[Extracted data entries]

--------------------------------

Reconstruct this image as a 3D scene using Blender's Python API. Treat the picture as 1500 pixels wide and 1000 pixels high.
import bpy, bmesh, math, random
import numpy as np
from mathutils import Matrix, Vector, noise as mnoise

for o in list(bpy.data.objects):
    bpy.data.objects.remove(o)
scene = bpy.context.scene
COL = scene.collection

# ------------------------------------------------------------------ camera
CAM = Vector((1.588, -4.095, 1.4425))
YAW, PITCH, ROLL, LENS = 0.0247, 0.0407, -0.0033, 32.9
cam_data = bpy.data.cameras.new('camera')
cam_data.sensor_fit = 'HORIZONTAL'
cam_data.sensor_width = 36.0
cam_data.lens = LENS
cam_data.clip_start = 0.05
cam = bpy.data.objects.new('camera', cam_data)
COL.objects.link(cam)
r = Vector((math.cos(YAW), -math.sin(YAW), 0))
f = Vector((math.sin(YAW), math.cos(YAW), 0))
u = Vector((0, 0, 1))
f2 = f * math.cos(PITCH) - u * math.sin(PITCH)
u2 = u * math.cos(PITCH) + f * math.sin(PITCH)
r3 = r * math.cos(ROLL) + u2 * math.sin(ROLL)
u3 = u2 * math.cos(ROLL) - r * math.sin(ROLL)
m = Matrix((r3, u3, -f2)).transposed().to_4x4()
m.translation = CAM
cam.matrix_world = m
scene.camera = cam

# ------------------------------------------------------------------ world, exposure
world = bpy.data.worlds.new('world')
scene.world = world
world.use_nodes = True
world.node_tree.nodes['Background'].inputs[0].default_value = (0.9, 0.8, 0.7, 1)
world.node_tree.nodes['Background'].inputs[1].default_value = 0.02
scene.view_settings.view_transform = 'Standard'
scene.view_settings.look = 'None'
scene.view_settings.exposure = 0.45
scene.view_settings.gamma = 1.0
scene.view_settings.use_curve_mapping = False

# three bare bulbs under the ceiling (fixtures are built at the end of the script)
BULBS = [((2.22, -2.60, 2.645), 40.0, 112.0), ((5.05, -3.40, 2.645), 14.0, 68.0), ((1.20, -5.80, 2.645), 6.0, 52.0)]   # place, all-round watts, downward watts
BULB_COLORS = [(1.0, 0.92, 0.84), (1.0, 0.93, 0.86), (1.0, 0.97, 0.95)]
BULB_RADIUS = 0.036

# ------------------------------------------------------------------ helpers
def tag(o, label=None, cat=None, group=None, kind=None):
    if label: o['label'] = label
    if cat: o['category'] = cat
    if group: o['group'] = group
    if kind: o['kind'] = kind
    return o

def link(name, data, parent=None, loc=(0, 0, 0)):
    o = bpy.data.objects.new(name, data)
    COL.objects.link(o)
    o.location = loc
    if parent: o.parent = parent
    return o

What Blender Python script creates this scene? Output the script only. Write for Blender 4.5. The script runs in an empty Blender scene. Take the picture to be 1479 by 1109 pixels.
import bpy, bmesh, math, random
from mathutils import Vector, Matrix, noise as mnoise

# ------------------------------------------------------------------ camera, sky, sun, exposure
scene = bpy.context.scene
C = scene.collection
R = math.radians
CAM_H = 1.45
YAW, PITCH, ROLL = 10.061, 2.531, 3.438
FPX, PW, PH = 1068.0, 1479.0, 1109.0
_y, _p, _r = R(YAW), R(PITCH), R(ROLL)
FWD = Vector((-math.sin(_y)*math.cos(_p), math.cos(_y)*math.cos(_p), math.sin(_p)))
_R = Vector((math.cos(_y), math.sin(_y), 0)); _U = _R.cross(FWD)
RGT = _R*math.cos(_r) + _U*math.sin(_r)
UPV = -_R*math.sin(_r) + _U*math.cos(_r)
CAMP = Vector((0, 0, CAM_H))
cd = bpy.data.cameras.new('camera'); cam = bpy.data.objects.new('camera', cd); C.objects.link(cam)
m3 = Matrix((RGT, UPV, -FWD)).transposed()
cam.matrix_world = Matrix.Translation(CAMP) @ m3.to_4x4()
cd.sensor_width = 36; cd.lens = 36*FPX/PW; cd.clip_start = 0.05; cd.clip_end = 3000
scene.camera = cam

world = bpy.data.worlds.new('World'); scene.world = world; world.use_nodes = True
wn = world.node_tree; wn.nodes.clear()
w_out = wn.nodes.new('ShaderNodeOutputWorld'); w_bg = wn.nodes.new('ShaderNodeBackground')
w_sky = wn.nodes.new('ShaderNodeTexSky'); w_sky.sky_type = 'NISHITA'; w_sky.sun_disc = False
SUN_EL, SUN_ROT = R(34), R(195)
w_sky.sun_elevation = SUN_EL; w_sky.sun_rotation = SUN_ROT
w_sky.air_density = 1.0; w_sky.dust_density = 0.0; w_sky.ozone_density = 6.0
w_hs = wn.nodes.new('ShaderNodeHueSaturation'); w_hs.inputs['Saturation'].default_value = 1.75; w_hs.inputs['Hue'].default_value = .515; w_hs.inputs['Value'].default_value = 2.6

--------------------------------

Pick out lines containing the word "Python", each one as written.

Reconstruct this image as a 3D scene using Blender's Python API. Treat the picture as 1500 pixels wide and 1000 pixels high.
What Blender Python script creates this scene? Output the script only. Write for Blender 4.5. The script runs in an empty Blender scene. Take the picture to be 1479 by 1109 pixels.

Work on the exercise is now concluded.